Dollars held by Bangladesh’s commercial banks hit a more-than-two-year low in October, driven by a severe shortage of the foreign currency in the country.

In October 2024, the gross foreign currency balance with the banks dropped to $4,981 million from $6,174 million in the same month of the past year.


This marked the lowest level since October 2022, when it stood at $4,505.60 million.

The level also decreased from $4,981 million in September, $5,265 million in August and $6,088 million in July.

Bankers attributed the decline to several factors, including the central bank’s payments of about $1.5 billion to foreign companies through the interbank dollar market, which drained the banks’ dollar reserves.

Additionally, the central bank apparently halted dollar sales to commercial banks to prevent further depletion of its foreign exchange reserves, they said.

Therefore, the rise in remittance inflows and exports in recent months have failed to raise banks’ dollar holdings.

Besides, increased import payment obligations made it difficult to hold foreign exchange reserve at a certain level.

Foreign direct investments also fell during this period amid nationwide unrests and political upheaval in the country.

The remittance inflow for the July-October period of FY24 rose to $8.93 billion, up from $6.87 billion in the same period of FY23.

Bangladesh’s export earnings during the same period increased to $15.79 billion from $14.25 billion in FY24.

Over the past three years until FY24, the central bank sold more than $34 billion to commercial banks, depleting its own reserves.
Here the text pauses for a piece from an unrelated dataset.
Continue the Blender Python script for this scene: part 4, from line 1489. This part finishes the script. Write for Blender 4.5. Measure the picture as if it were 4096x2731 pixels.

These dollar sales had reduced the foreign exchange reserves of the Bangladesh Bank and created a liquidity crisis in the banking sector.

Many import payments have been delayed or renegotiated due to the dollar shortage, giving banks more time to acquire the necessary foreign currencies.

However, the burden of the shortage is not evenly distributed among banks.

Only a few banks hold a significant portion of the country’s dollar reserves, while many others struggle to meet their customers’ demands for foreign currency.

The shortage of dollars is straining the country’s ability to pay for imports and has weakened the Bangladeshi taka.

The the exchange rate jumped TkÌý120 from Tk 91 against the US dollar within a couple of years.